Schilder-Sonderanfertigung

„Bei den Schildern handelt es sich um eine Sonderanfertigung für die Stadt Lüdenscheid, die gibt es nur einmal“, sagt Andreas Berg über Deutschlands wohl kurioseste Schilder. Es würden aber seit Jahren auch an anderen Stellen in Deutschland ähnliche Schilder eingesetzt, sagt die Stadt Lüdenscheid.

Aber geht das denn einfach so? Wir sind hier immer noch in Deutschland, dem Zuhause von Paragrafen und Vorschriften. „Eigentlich dürfen in Deutschland nur Straßenschilder aufgestellt werden, die der Straßenverkehrsordnung entsprechen. Das ist bei diesen Exemplaren, die nur einen ,erklärenden Charakter‘ haben, um ehrlich zu sein nicht der Fall“, sagt Andreas Berg von Straßen-NRW.

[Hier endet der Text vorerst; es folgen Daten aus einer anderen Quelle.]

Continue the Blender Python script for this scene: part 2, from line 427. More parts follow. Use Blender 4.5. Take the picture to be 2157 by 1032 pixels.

+++ Sperrung der A 45 kostet eine Million Euro - am Tag +++

Wo kämen wir da hin, wenn einfach irgendwelche Schilder aufgehängt würden? Fast bis nach Hagen zum Beispiel. 2019 fand dort eine ansehnliche Posse ihr Ende: Auch dort ging es um Lkw, die mit einem plakativen, aber inoffiziellen Schild („STOP – NO TRUCKS“) daran gehindert werden sollten, die engen Serpentinen in die Hagener Höhen zu nehmen. Betroffene Bürger und eine freie Wählergruppe setzten sich für die Schilder ein. Andernorts hatten sie schon jahrelang Erfolg, in der näheren Umgebung zum Beispiel in Werdohl, Schalksmühle und Remscheid. Doch die Hagener Verwaltung hatte mit ihren Fragen so viele Behörden in Aufruhr versetzt, dass die Bezirksregierung die für unzulässig erklärte: In Hagen durften sie folglich nicht hängen – und überall sonst auch nicht mehr.

Mehrjährige Posse: Dieses Schild durfte in Hagen nicht aufgehängt werden - und in anderen Städten dann auch nicht mehr.
Mehrjährige Posse: Dieses Schild durfte in Hagen nicht aufgehängt werden - und in anderen Städten dann auch nicht mehr. © WP | Unbekannt

Die Bezirksregierung in Arnsberg zeigt sich als übergeordnete Behörde im Lüdenscheider Fall aber zugänglicher: „Es gibt keine Rückfragen oder Anträge zu den Schildern, von daher ist das eine Regelung, die in der sehr besonderen Situation Sinn ergibt und daher akzeptiert ist“, heißt es aus Arnsberg.

Deutschlandweites Problem

Wie viel Sinn die Schilder ergeben, wird sich zeigen. Besser wäre noch, mit Anbietern wie Google Lösungen zu finden. Lüdenscheid könne, teilt die Stadt mit, „wenig ausrichten. Sowohl die Autobahn GmbH als auch das Verkehrsministerium sind in Kontakt mit Anbietern von Navigationshilfen und versuchen, eine Verbesserung der Situation zu erreichen“, ehe es fast resignierend heißt: „Allerdings ist es ja schon seit vielen Jahren deutschlandweit ein Problem, dass vor allem Lkw durch Navigationsgeräte auf Routen geleitet werden, die eigentlich nicht für sie geeignet sind. Daher ist es eher fraglich, ob sich hier eine schnelle Lösung erreichen lässt.“

<<< HINTERGRUND >>>

Im Sommer 2016 machte sich die freie Wählergemeinschaft Hagen-Aktiv erstmals für das gelbe Schild mit der schwarzen Hand („NO TRUCKS“) darauf stark. Was in Werdohl aber damals schon funktionierte, stieß auf Ablehnung bei der Stadt.

Das Bundesverkehrsministerium prüfte den Fall 2017 und entschied: darf in Hagen nicht aufgestellt werden. In anderen Städten standen sie aber doch. Deswegen entschied die Bezirksregierung Arnsberg im Januar 2019: In Hagen wird nicht nur kein Schild aufgestellt, sondern alle anderen werden abgebaut.